You took one for the team. I caught maybe three minutes of this show while going through the channels one day (ultimately, settling on a great episode of Top Gear). I want that three minutes of my life returned to me.
EXCELLENT review. Bravo. You’re a great writer.
Remember when SJP decried welfare reform b/c, according to her, she had family that really needed those foodstamps?
Great review.
The movie seemed very much one long female fantasy. That is to say, in it, at least two female characters who have been dumped, toyed with, used, stood up, and otherwise treated in a very cavalier manner by the man of their dreams, finally have the satisfaction of having that man come back to them and say, I was a fool; you are The One. ... I think they abandoned the Hes Just Not That Into You writer and decided that theyd write the script so that he IS into her, dammit, he IS. He just needs TIME. He has ISSUES. Hes SCARED. But really, youre The One. Really. You are.

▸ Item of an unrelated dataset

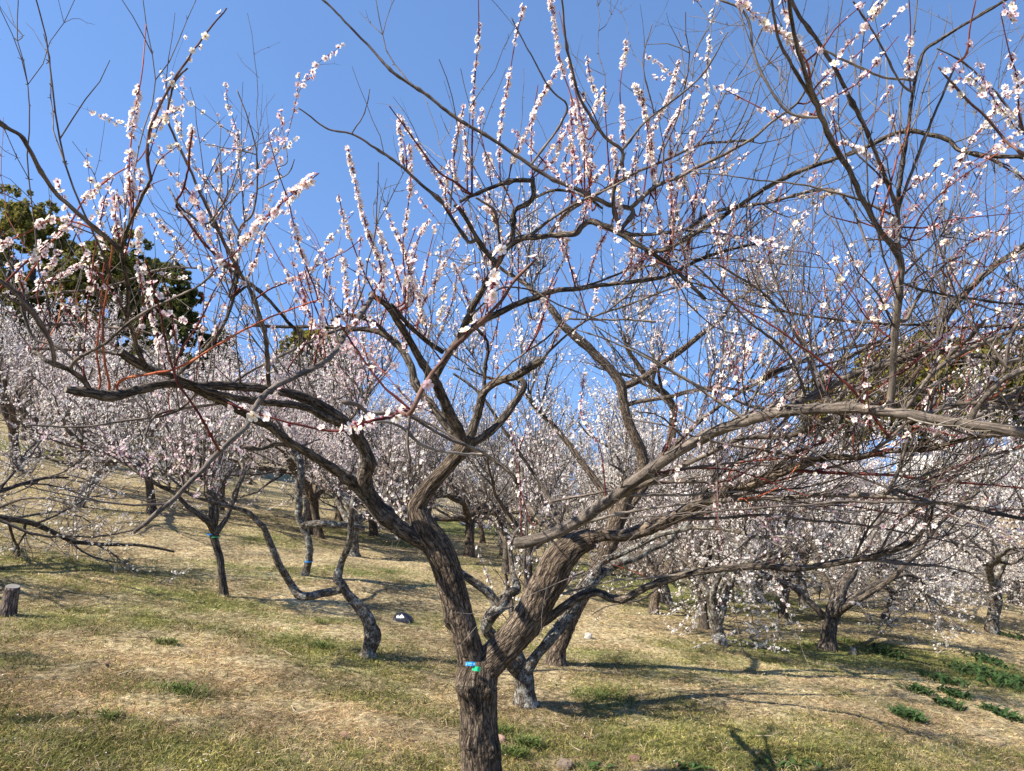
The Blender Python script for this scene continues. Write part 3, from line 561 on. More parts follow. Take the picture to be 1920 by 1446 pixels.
# medium branches: (points base->tip, r0, r1 in px, depth at base or None, depth at tip or None, material)
BR = [
 # left
 ([(172, 722), (160, 716), (128, 692), (87, 675)], 6, 6, None, 2.4, 'limb'),
 ([(105, 682), (98, 650), (85, 615), (62, 578), (30, 545), (-10, 520)], 5, 4.5, None, 2.2, 'twig'),
 ([(287, 700), (275, 690), (260, 657), (247, 615), (238, 599), (240, 549), (232, 500), (230, 467), (247, 413), (283, 337)], 6, 4, None, 2.0, 'limb'),
 ([(283, 337), (277, 300), (283, 247), (307, 190), (333, 143), (377, 77), (425, 18)], 3.0, 1.3, None, 1.95, 'brown'),
 ([(230, 467), (220, 463), (167, 410), (110, 360), (70, 307), (43, 257), (20, 243), (-8, 225)], 5, 4, None, 1.8, 'twig'),
 ([(160, 715), (133, 693), (150, 668), (200, 639), (240, 605), (277, 582), (340, 555), (400, 515)], 4, 2, None, 2.0, 'twig'),
 ([(505, 731), (503, 712), (493, 615), (473, 555), (443, 502), (433, 482), (400, 417), (373, 360), (353, 307), (333, 267), (313, 223), (317, 193), (330, 150), (350, 127)], 5, 2, None, 2.2, 'twig'),
 ([(385, 450), (345, 395), (313, 348)], 3, 1.8, 2.3, 2.3, 'twig'),
 ([(443, 502), (420, 490), (380, 447), (333, 383), (343, 350), (353, 307), (360, 240)], 3.5, 1.8, None, 2.0, 'shoot'),
 ([(430, 560), (440, 520), (445, 473), (448, 430), (473, 400), (482, 350), (482, 290), (467, 227), (445, 168)], 3, 1.2, 2.9, 2.8, 'twig'),
 ([(482, 290), (450, 282), (387, 272)], 1.6, 1, None, 2.8, 'twig'),
 ([(482, 355), (510, 340), (540, 323), (553, 297)], 1.6, 1, None, 2.8, 'twig'),
 ([(447, 432), (420, 385), (387, 330)], 1.8, 1, None, 2.7, 'twig'),
 ([(460, 415), (450, 333), (446, 293)], 1.5, 1, None, 2.7, 'twig'),
 ([(393, 420), (420, 370), (425, 330)], 1.8, 1, None, 2.3, 'twig'),
 ([(520, 315), (540, 300), (528, 228)], 1.2, .8, None, 2.9, 'twig'),
 ([(300, 718), (345, 690), (395, 640), (425, 590), (443, 540), (448, 500)], 5, 3.5, 3.0, 2.9, 'limb'),
 ([(405, 505), (440, 512), (490, 545), (540, 600), (575, 640)], 4, 4, 3.2, 3.5, 'limb'),
 ([(-10, 655), (60, 655), (150, 658), (225, 667)], 3.5, 4, 2.9, 2.9, 'limb'),
 ([(370, 735), (330, 770), (250, 790), (150, 800), (50, 795)], 3, 1.8, None, 2.6, 'twig'),
 ([(420, 760), (300, 775), (270, 817)], 3.5, 2.5, None, 2.8, 'twig'),
 ([(555, 838), (517, 833), (490, 842), (457, 839)], 6, 4, None, 3.3, 'limb'),
 ([(-5, 565), (60, 558), (120, 548), (190, 540), (260, 520), (300, 505), (370, 503)], 2.5, 2, 3.0, 3.0, 'twig'),
 ([(-5, 620), (60, 630), (110, 650), (150, 690), (160, 712)], 3.5, 2.5, 2.6, 2.65, 'twig'),
 ([(80, 610), (170, 615), (250, 620), (290, 630)], 2.5, 2, 2.8, 2.8, 'twig'),
 ([(100, 640), (50, 580), (0, 545), (-30, 530)], 2.5, 2, 2.4, 2.2, 'twig'),
 # red shoots on the left limb
 ([(205, 720), (197, 680), (192, 620), (197, 560), (203, 500), (212, 440)], 2.3, 1.3, None, 2.4, 'orange'),
 ([(188, 715), (185, 670), (190, 600), (193, 540), (200, 490)], 1.9, 1.1, None, 2.5, 'orange'),
 ([(220, 722), (235, 710), (280, 702), (330, 690), (400, 650), (460, 615), (520, 590), (600, 560)], 2.4, 1.3, None, 2.5, 'orange'),
 ([(322, 690), (340, 655), (375, 600), (400, 550), (425, 510)], 2.4, 1.4, None, 2.6, 'shoot'),
 ([(412, 845), (380, 795), (345, 745), (325, 715), (310, 660), (300, 600), (285, 540), (270, 490)], 3, 2, 1.8, 1.55, 'shoot'),
 ([(770, 775), (740, 775), (640, 808), (567, 802), (483, 782), (425, 757)], 3.5, 2, 1.5, 1.35, 'shoot'),
 ([(770, 772), (797, 722), (827, 682), (873, 632), (933, 572), (960, 529), (1003, 483)], 4.6, 2.4, 1.5, 1.45, 'brown'),
 ([(907, 832), (873, 831), (827, 812), (768, 777), (720, 772), (690, 772), (672, 758), (640, 752)], 2.5, 4.5, 1.7, 1.5, 'twig'),
 ([(768, 777), (763, 825), (768, 868)], 3.2, 3, 1.5, 1.5, 'twig'),
 ([(760, 765), (720, 725), (680, 670), (650, 625), (635, 600)], 3, 2, 1.5, 1.5, 'shoot'),
 ([(963, 845), (900, 850), (850, 850), (790, 838), (740, 800), (700, 790)], 2.2, 3, 1.9, 1.7, 'pale'),
 # centre
 ([(905, 735), (908, 690), (912, 640), (880, 600)], 5, 3, None, 3.8, 'limb'),
 ([(923, 485), (900, 453), (880, 423), (863, 393), (853, 385)], 6, 5, None, 3.3, 'limb'),
 ([(958, 455), (962, 420), (966, 395), (998, 377), (998, 337)], 6, 6, None, 3.3, 'limb'),
 ([(998, 337), (957, 341), (923, 353), (887, 368), (862, 380)], 5.5, 4, None, 3.25, 'limb'),
 ([(1187, 395), (1140, 383), (1090, 360), (1040, 337), (993, 310), (923, 263), (867, 227), (807, 183), (740, 140), (690, 83), (640, 32), (600, -5)], 5, 2, None, 3.0, 'twig'),
 ([(880, 455), (873, 447), (847, 413), (827, 380), (790, 347), (747, 307), (700, 273), (660, 250), (615, 240), (560, 203)], 4.5, 1.5, None, 3.1, 'twig'),
 ([(660, 253), (680, 215), (692, 165)], 1.5, .9, None, 3.0, 'twig'),
 ([(885, 368), (853, 340), (820, 317), (773, 253), (730, 197)], 3, 1.2, None, 3.0, 'shoot'),
 ([(997, 305), (1023, 273), (1047, 240), (1063, 197), (1033, 167), (1000, 110), (958, 32)], 2.8, 1.2, None, 2.9, 'twig'),
 ([(1160, 430), (1150, 383), (1153, 333), (1167, 283), (1133, 253), (1100, 200), (1083, 167), (1067, 100), (1052, -5)], 4.5, 2.2, None, 2.7, 'twig'),
 ([(1167, 283), (1207, 233), (1280, 177), (1325, 130), (1367, 62)], 3, 1.2, None, 2.8, 'twig'),
 ([(1190, 160), (1205, 120), (1222, 45)], 1.6, .9, 2.9, 2.9, 'twig'),
 ([(1030, 440), (1060, 400), (1110, 370), (1170, 335), (1250, 300), (1320, 270), (1413, 263)], 4, 2.5, None, 3.1, 'twig'),
 ([(1000, 377), (1040, 355), (1090, 365), (1130, 392)], 3.5, 3, None, 3.2, 'limb'),
 ([(990, 440), (1060, 395), (1150, 350), (1200, 320)], 3.5, 2, None, 3.0, 'twig'),
 ([(1160, 425), (1190, 440), (1280, 430), (1330, 400), (1400, 385), (1430, 380), (1513, 360), (1563, 358), (1597, 393), (1613, 433), (1630, 482)], 4, 2.5, None, 3.0, 'twig'),
 ([(885, 590), (905, 570), (940, 540), (1000, 545), (1050, 570), (1100, 590), (1140, 605)], 2, 1.5, 3.5, 3.4, 'twig'),
 ([(1010, 672), (1050, 640), (1100, 600), (1180, 570), (1260, 540), (1300, 530)], 2.8, 1.8, None, 3.5, 'twig'),
 ([(905, 740), (960, 680), (1020, 640), (1060, 605), (1075, 600), (1160, 600), (1230, 605)], 2, 2, 3.8, 3.7, 'twig'),
 ([(740, 640), (700, 605), (650, 590), (620, 600)], 5, 4, None, 4.0, 'limb'),
 ([(735, 573), (760, 600), (800, 640), (830, 660)], 5, 6, 3.4, 3.6, 'limb'),
 ([(640, 620), (560, 650), (480, 690), (430, 720)], 3.5, 2.5, 4.0, 3.6, 'twig'),
 ([(940, 480), (935, 440), (925, 395), (890, 370)], 3.5, 2.5, None, 3.3, 'twig'),
 # right of centre, arcs
 ([(1160, 440), (1230, 470), (1313, 433), (1380, 393), (1447, 347), (1513, 317), (1613, 280), (1697, 248), (1747, 253), (1783, 263), (1800, 280), (1847, 290), (1940, 293)], 5.5, 5, None, 2.7, 'limb'),
 ([(1180, 395), (1230, 350), (1280, 333), (1347, 297), (1413, 263), (1447, 233), (1497, 193), (1527, 133), (1540, 90)], 4.5, 1.8, None, 2.6, 'twig'),
 ([(1685, 470), (1683, 393), (1647, 293), (1613, 217), (1573, 140), (1540, 90), (1497, 27), (1480, -10)], 4.5, 4, None, 2.1, 'twig'),
 ([(1686, 475), (1684, 393), (1687, 333), (1700, 233), (1710, 167), (1727, 103), (1763, 73), (1807, 47), (1853, 20), (1900, -10)], 6, 3, None, 2.2, 'limb'),
 ([(1684, 395), (1723, 293), (1760, 200), (1797, 117)], 3.5, 2.2, None, 2.3, 'twig'),
 ([(1940, 260), (1920, 247), (1890, 200), (1847, 157), (1803, 115), (1757, 93)], 3, 1.5, 2.4, 2.35, 'twig'),
 ([(1530, 200), (1527, 193), (1497, 143), (1460, 73), (1445, -8)], 4, 3, None, 1.9, 'twig'),
 ([(1535, 222), (1527, 220), (1480, 210), (1447, 173), (1427, 133), (1413, 87), (1397, 27), (1350, 0)], 2.6, 2, None, 2.2, 'pale'),
 ([(1708, 172), (1683, 150), (1640, 65), (1600, 5)], 2.4, 2, None, 2.1, 'twig'),
 ([(1706, 152), (1660, 145), (1600, 115), (1545, 95)], 2.4, 2, None, 2.1, 'pale'),
 ([(1950, 310), (1920, 287), (1880, 253), (1847, 213), (1807, 177), (1757, 120)], 3.0, 1.8, 1.8, 1.75, 'brown'),
 ([(1597, 860), (1640, 845), (1690, 800), (1720, 770)], 3, 3, 2.9, 2.7, 'twig'),
 ([(1660, 930), (1690, 870), (1710, 800)], 4, 3, None, 3.0, 'twig'),
 ([(1647, 1043), (1680, 985), (1740, 930), (1745, 880)], 3, 2, None, 3.3, 'twig'),
 ([(1600, 1050), (1625, 1000), (1660, 950)], 2.5, 2, None, 3.4, 'twig'),
 ([(1535, 735), (1500, 640), (1440, 560), (1390, 520), (1340, 490)], 3.5, 2, None, 2.8, 'twig'),
 ([(1515, 750), (1490, 690), (1460, 650), (1400, 600), (1300, 500)], 3, 2, None, 2.8, 'twig'),
 ([(1560, 760), (1530, 690), (1470, 560), (1440, 480)], 2.5, 1.8, None, 2.8, 'twig'),
 ([(1390, 795), (1460, 650), (1500, 560)], 2.5, 1.5, None, 3.0, 'twig'),
 ([(1680, 760), (1750, 700), (1800, 650), (1850, 600)], 4.5, 3, None, 2.5, 'twig'),
 ([(1690, 765), (1760, 690), (1830, 650), (1950, 600)], 5, 4, None, 2.4, 'smooth'),
 ([(1700, 790), (1800, 755), (1950, 760)], 5, 4.5, None, 2.4, 'smooth'),
 ([(1700, 600), (1720, 560), (1770, 500), (1805, 482)], 3.5, 2, 2.6, 2.5, 'twig'),
 ([(1690, 530), (1740, 545), (1830, 562), (1950, 570)], 3.5, 3, None, 2.5, 'limb'),
 ([(1940, 620), (1800, 615), (1720, 610), (1640, 608), (1560, 600), (1400, 570)], 4, 2.5, 3.0, 3.1, 'limb'),
 ([(1940, 560), (1890, 640), (1880, 700)], 3, 3.5, 2.4, 2.4, 'twig'),
 ([(1240, 870), (1300, 800), (1380, 740), (1450, 700), (1480, 690)], 5, 3, None, 3.3, 'limb'),
 ([(1430, 900), (1490, 850), (1540, 830), (1590, 790)], 5, 3, None, 3.2, 'limb'),
 ([(1330, 820), (1345, 870), (1345, 930), (1350, 960)], 1.6, 1.4, 3.2, 3.3, 'twig'),
 ([(1300, 950), (1340, 900), (1410, 850), (1480, 830)], 4, 3, None, 3.6, 'twig'),
 ([(1280, 820), (1240, 780), (1190, 770)], 1.8, 1.5, None, 3.2, 'twig'),
 ([(1050, 1010), (1000, 960), (960, 890), (900, 850), (850, 845)], 7, 4, 4.8, 4.9, 'limb'),
 ([(1060, 1015), (1020, 920), (960, 830), (900, 740), (850, 700)], 4.5, 3, 4.7, 4.8, 'limb'),
]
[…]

That is a very insightful point.
I just saw the latest installment in the Indiana Jones series. < WARNING: Plot spoiler.> The ending was a real disappointment, too; Indy and his cohort live.
Actually “plot spoiler” would be something of an overstatement, in that it is premised on a fact not in evidence, specifically, that there is a plot.
Keep them coming.
Your hilarious review almost makes up for the fact that the most depressing series in the history of television has been made into a major motion picture.
So who poops their pants?
Oh yes! The Diane Keaton movie... geez, I don’t even remember the name of it, only that I hated it... HATED it.
I googled and found the answer in seconds.
Click and drag your mouse between the spoiler tags to find the answer.
< SPOILER > Charlotte < / SPOILER >
Yes. If you like high fashion, it's a good movie. Well, it's a fashion show with a storyline. And oh yes, yes... I agree with you... she looks ghastly in red lipstick.
I laughed out loud several times reading this. You should do it for a living.